In the short term, the surge in energy prices triggered by the US-Israel-Iran conflict has failed to activate gold's traditional safe-haven function. Instead, by boosting inflation expectations, it continues to weigh on gold prices. Until the fundamental backdrop reverses, the trend is expected to remain one of adjustment and decline.
However, it is worth noting that the enthusiasm for gold purchases among global central banks has not diminished, and gold's share in global official reserve assets continues to rise. Factors such as the restructuring of the international reserve system and persistent safe-haven demand will continue to provide support for gold prices. Additionally, both the US and Iran still desire to reach an agreement, and crude oil prices have not strengthened further, suggesting that Fed rate hike expectations may weaken in the subsequent period. Therefore, this deep correction could also be viewed as another starting point for a renewed bull market in the future.
Technically, on the monthly chart, gold prices are currently trading below the 5- and 10-month moving averages, increasing bearish pressure. The accompanying indicator, KDJ, maintains a bearish signal, and the MACD is poised to form a bearish death cross, suggesting the potential for a decline towards the support of the middle Bollinger Band around $3,800, or even the support of the 30-month moving average near $3,300.
If prices bottom out this month and close above $4,450, the bearish outlook would weaken, potentially leading to sideways consolidation or another upward move. Otherwise, the wait for a downward adjustment continues.

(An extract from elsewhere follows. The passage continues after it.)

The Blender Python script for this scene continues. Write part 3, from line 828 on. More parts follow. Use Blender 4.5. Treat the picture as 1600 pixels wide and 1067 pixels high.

On the weekly chart, gold prices have once again broken below the support of the previous ascending trend channel, increasing bearish momentum. In the short term, there is an expectation for a retest of the support at the 60-week moving average and the previous low around the $4,100 level. The former trendline support has now turned into resistance. The primary strategy below this level is to look for selling opportunities on rallies. A rebound and sustained move above this level would shift the bias towards a bullish rebound.
On the daily chart, yesterday's bottoming and recovery close suggests some inclination for a rebound. However, prices remain below the 200-day and numerous other moving averages, indicating significant overhead pressure and likely limited rebound strength. The death cross formed by the 60-day and 100-day moving averages also signals the risk of a potential break below the $4,100 level. Therefore, the overall expectation remains for a weak, downward adjustment.
For specific intraday trading guidance, refer to real-time account information.
Preliminary intraday trading level ideas are provided below for reference. Specific entry and exit points are subject to real-time account notifications:
Gold: Support levels to watch are around $4,300 or $4,250; Resistance levels to watch are around $4,380 or $4,425.
Silver: Support levels to watch are around $66.40 or $65.50; Resistance levels to watch are around $69.70 or $71.35.